Se cumplen 21 años del asesinato de Luis Donaldo Colosio. Este no es un artículo que hable de lo bien intencionado que era o de lo que sería de México si él no hubiese muerto. No se meten las manos al fuego por nadie y menos por un político mexicano. Colosio debe ser tomado cómo lo que fue: un priista que tomó todos los pasos necesarios durante el sexenio de Salinas de Gortari, para llegar a la antesala de la presidencia de México. A Colosio le sobrevive ese mito propagandístico que lo presenta como un hombre tan virtuoso, democrático y reformista, que el propio sistema lo tuvo que desechar por el bien del statu quo.

 

Ese 23 de marzo de 1994, México -aquel país que 15 meses antes había firmado el TLCAN, y al que le habían dicho que el Primer Mundo estaba a la vuelta de la esquina- recordó su legado revolucionario de sangre y fuego, en el que las diferencias políticas se dirimían con plomo y no con votos. Aunado al levantamiento zapatista del primer día del año, ambos acontecimientos dinamitaron el discurso oficial de modernidad y justicia social en tan sólo unos meses.

 

Con el magnicidio no sólo murió el candidato, también murió aquélla idea de necesaria renovación priista, que 17 días antes había expuesto con contundencia en el Monumento a la Revolución. Aquel 6 de marzo, Colosio habló fundamentalmente de cuatro cosas: la creciente pluralidad política, aciertos y errores del PRI, la economía, y de “transformar la política para cumplirle a los mexicanos.” Ese mensaje de autocrítica, hoy tan ausente, sigue vigente cómo hace 21 años.

 

Después de su muerte, el discurso de renovación partidista desapareció del mapa ideológico tricolor. Ya no se hablaba de “reformar el poder”, sino de un muy zedillista “bienestar para tu familia”. Por centrarse en frenar un debilitamiento político cada vez mayor, el PRI se enfocó en otros asuntos; la renovación partidista podía esperar. Conforme pasó el tiempo, esa idea de transformar al PRI se diluyó entre otros asesinatos de alto impacto, errores de diciembre, reformas políticas, la pérdida de mayorías parlamentarias y en la pérdida del poder ejecutivo. La muerte de Colosio cambió la conversación dentro del PRI. Ya no había tiempo para cambiar, sólo para intentar detener el hundimiento del barco.

 

Ya en la oposición, el discurso de cambio priista estilo Colosio tuvo papeles secundarios al interior del PRI; el partido enfocó sus verdaderos esfuerzos en regresar a la presidencia lo antes posible.

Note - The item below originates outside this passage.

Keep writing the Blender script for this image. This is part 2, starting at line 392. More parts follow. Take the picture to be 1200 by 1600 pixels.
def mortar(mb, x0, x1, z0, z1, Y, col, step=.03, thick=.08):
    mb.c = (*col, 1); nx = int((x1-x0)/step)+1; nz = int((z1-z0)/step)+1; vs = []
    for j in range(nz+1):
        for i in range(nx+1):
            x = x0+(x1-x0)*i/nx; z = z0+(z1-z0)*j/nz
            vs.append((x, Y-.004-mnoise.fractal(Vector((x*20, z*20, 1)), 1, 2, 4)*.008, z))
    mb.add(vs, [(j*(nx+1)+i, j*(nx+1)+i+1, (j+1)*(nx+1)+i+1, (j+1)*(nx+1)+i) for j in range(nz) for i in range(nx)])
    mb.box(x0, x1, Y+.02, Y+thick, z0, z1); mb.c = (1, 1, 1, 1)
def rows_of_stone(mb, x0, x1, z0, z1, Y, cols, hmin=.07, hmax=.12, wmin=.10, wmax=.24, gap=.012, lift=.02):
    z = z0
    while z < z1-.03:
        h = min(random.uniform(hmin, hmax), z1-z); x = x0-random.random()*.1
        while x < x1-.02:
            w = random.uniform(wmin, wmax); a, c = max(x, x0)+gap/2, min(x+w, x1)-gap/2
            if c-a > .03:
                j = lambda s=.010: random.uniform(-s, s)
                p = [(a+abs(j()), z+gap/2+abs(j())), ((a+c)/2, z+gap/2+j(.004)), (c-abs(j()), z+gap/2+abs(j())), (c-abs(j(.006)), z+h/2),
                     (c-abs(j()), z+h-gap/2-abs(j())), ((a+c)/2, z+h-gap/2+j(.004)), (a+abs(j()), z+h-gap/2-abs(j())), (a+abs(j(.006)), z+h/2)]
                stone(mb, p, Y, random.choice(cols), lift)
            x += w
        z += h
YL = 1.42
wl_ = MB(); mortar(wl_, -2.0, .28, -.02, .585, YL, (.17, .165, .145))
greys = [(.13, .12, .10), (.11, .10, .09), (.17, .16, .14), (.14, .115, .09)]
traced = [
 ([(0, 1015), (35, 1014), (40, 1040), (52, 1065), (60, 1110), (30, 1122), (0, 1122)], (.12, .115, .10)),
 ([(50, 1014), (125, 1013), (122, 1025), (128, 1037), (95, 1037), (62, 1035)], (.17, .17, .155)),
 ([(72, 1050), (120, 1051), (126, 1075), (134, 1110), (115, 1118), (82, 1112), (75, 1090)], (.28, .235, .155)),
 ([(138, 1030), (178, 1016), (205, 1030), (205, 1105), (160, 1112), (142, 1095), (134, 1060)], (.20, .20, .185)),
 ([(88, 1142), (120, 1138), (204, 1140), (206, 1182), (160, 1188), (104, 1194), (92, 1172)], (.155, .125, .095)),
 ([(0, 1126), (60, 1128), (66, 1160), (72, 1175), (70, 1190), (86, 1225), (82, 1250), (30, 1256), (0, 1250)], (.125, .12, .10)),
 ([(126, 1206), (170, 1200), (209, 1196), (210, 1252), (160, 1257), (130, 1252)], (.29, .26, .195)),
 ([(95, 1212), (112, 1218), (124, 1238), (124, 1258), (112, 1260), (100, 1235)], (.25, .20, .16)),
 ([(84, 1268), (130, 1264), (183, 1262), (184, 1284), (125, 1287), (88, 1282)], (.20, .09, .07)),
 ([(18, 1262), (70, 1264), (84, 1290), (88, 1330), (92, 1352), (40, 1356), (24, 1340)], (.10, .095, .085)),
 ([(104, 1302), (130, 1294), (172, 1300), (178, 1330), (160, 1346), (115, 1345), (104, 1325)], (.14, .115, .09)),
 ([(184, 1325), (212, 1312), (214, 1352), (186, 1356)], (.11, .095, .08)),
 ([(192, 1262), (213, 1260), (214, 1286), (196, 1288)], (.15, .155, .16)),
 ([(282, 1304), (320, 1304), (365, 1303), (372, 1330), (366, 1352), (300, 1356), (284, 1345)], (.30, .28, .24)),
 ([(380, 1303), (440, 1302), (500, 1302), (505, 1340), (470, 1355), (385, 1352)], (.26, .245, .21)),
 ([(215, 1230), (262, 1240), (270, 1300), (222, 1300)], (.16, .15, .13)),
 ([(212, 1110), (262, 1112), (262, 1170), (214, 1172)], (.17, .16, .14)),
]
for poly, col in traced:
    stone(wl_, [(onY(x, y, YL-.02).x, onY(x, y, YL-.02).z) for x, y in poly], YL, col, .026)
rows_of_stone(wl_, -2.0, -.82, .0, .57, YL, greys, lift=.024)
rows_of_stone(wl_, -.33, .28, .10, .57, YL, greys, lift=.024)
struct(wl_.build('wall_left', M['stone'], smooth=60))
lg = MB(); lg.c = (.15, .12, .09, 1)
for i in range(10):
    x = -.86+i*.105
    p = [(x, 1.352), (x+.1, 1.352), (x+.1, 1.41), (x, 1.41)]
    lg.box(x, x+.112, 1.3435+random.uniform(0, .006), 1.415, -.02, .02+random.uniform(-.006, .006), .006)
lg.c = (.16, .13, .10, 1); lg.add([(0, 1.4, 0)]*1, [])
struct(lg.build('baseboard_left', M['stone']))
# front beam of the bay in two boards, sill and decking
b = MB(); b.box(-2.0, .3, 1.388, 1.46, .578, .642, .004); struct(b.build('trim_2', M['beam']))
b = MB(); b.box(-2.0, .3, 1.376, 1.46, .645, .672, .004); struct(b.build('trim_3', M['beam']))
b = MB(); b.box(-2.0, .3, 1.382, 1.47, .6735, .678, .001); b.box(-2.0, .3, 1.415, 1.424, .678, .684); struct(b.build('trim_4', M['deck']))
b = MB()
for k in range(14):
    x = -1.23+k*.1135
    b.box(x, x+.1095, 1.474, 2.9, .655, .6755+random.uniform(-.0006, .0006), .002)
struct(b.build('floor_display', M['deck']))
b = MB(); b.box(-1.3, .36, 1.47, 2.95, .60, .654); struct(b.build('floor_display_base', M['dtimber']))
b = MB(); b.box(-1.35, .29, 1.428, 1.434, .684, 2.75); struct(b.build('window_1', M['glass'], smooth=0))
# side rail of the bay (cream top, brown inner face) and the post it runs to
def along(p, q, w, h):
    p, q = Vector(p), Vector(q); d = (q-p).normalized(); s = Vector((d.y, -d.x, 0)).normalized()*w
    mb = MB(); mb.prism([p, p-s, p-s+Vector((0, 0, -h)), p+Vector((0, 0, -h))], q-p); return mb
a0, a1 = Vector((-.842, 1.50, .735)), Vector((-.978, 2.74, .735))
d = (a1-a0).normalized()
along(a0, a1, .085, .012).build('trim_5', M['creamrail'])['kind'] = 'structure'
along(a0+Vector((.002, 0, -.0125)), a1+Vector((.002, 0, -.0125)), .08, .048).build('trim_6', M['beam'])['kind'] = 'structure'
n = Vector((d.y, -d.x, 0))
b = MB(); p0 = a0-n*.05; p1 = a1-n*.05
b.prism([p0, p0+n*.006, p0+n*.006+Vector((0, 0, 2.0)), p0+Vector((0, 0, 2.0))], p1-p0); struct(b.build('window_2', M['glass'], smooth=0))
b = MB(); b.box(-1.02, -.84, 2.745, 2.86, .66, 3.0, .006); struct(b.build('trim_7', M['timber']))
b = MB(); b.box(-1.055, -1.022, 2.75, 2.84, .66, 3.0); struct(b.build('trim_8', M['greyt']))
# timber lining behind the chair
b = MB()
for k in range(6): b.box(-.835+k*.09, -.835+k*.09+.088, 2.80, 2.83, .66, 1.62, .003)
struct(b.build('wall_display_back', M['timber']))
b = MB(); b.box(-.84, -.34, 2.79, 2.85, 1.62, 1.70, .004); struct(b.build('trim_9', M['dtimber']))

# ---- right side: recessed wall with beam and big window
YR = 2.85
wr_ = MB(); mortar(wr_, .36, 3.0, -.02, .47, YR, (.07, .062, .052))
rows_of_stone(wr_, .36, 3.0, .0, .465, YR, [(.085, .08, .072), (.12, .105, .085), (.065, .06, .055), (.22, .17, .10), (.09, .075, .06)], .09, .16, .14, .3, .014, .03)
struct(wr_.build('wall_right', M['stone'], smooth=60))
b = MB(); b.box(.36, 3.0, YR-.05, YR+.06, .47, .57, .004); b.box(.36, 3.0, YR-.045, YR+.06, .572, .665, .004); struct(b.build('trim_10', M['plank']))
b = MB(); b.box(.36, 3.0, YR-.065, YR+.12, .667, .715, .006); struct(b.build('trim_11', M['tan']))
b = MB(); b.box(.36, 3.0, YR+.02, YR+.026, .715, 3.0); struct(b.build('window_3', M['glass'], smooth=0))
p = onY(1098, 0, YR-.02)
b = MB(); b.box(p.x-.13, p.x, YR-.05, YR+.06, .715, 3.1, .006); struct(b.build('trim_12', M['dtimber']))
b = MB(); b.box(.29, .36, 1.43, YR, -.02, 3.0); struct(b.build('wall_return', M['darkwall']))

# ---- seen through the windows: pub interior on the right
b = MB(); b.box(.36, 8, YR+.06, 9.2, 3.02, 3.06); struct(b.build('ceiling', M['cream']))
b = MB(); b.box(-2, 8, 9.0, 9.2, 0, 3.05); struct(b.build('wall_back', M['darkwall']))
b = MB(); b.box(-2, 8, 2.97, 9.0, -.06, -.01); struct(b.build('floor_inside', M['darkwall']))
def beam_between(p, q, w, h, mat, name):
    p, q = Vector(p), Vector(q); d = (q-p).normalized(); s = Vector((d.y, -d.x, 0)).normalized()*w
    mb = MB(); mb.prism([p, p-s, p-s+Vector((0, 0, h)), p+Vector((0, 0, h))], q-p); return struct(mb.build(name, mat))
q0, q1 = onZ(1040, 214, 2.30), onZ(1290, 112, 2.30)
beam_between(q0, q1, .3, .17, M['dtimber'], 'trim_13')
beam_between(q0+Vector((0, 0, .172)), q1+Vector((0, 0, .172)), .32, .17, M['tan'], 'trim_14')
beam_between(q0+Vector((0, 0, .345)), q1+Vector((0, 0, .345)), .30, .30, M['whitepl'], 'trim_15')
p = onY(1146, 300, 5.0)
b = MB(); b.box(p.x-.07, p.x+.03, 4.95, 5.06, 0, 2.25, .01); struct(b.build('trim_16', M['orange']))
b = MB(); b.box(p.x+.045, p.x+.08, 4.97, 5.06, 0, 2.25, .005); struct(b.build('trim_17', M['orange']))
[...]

De nuevo, la renovación partidista podía esperar. Después de 12 años, cuando el PRI despertó y regresó al poder, México ya era otro. Uno podría pensar que el ser gobierno, tras una pausa de más de una década, es el contexto perfecto para emprender, de una buena vez, un cambio de fondo. Sin embargo, hoy la política mexicana sigue esperando. El PRI no debe desaprovechar la oportunidad de cambiar ahora que gobierna el país; los intereses de la administración peñista deben alinearse a los del partido para que juntos se enfoquen en el futuro del priismo. La renovación tricolor ya no puede esperar más.

 

Es absurdo e injusto decir que todos los priistas se resisten al cambio de fondo. Varios perfiles que han crecido en la alternancia saben que el PRI de los mil años es sólo una añoranza de algunos románticos tricolores, y que lo que verdaderamente les dará el triunfo es asumir que esa idea murió hace años; que no tienen derecho a nada que la gente no les confiera. La decepción de los mexicanos frente a la clase política obliga al PRI a repensarse a futuro, de manera contundente y sin tentaciones autoritarias -esos fantasmas que rondan constantemente la incipiente democracia mexicana-. Las nuevas generaciones de priistas deben cortar todo lazo cuestionable con el pasado para poder defender su futuro.

 

Si al presidente Peña realmente le interesa la imagen y preponderancia de su partido en el mediano y largo plazo, debería empezar por depurarlo de cuadros opacos, sectores caciquiles, nexos dudosos y manejos cuestionables. Iniciar un esfuerzo auténtico por mejorar al partido aportaría credibilidad al Presidente, a su partido, y en alguna proporción, a la clase política en general. Siendo objetivos, el PRI es la organización política con mayor influencia en nuestro país, y no exagero al decir que reformar al PRI para bien es, en cierta medida, reformar a México para bien. La mejor manera de honrar el mito de Colosio es que los propios priistas reactiven ese proceso de renovación que una bala les arrebató.